Stellaris and Tiva-C controllers

Related: hacks, STM32

This page should contain projects, ideas, observations, and resources relating to the TI Stellaris (M3) and Tiva (M4F) line of ARM controllers and tools.

Hardware

Tiva-C Launchpads are available from TI if their site happens to work and shipping works for you. Last experience was daytime courier only. No notice and no messages or phone number delivered. But no shipping fee either.

I haven't noticed any open designs or loose chips available so far. TI has generally been considered very good with samples.

Toolchain

I use the lm4tools flasher. There's also a gdb gateway (lmicdiusb) I don't think I've tried yet.

I'm trying the Debian bare metal ARM GCC port. It seems to be just perfect. It appears to work fine with STM32.

In dwelch's Stellaris Launchpad repo there are some neat example and test projects. I tried them and kept some logs. The packaged GCC works perfectly here. You can also use an LLVM frontend, it seems.

I have tried Emdebian ARM toolchains before as well as some similar package in (x)Ubuntu at Tarlab. There may be a lot of paths and options to set, but it works despite being for Linux EABI and not "none". I've built most stellarisware demos successfully.

There are a lot of older documents pointing to summon-arm-toolchain or various other non-integrated install. If that approach seems acceptable, you might also follow them.

On other platforms you may have additional compiler choices, but these tools should be more or less available anywhere.

Another approach could be Mecrisp Forth.

See also Energia.

Firmware development

One tricky feature with vendor libraries (and any outside code) is that it may come with limitations on e.g. how you can license your own code. It is important to pay attention to this. Some licenses will prevent you from limiting the freedom of your software. Some licenses will prevent you from having freedom with your software.

Few of us are lawyers and there is no guarantee of the result in any case. If you are publishing source (which is nice), its ancestry will be particularly in the open. If you intend to hide your code, its use may still be limited. Ethically and morally, even if not practically.

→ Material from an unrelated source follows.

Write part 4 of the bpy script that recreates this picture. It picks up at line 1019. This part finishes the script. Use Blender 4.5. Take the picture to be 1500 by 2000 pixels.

A good vendor provides all the documentation and examples for their parts they possibly can in order to help sell the parts and establish mindshare with developers. Companies and individuals are both good targets. Students and hobbyists are just future customers in potentia.

Sadly, ARM seems to be a particularly unpleasant area when it comes to both documentation and examples.

Before using or recommending, examine Stellarisware licensing. Rumour is, that parts of the Stellarisware driver library are BSDL, which would be agreeable. Other parts will be unusable. The made up license in particular contains an exclude clause with wording "or similar", which could mean absolutely anything is a breach. (Never assume that legal or corporate decisions involve common sense!)

Finding or making a fork of only these parts would be very handy.

There is some talk about CMSIS licensing as well. Which parts of that are freely usable is something to look up. There are almost certainly traps.

Another approach at libopenstm32. GNU GPL, version 3 or later may not sit well with some people, of course.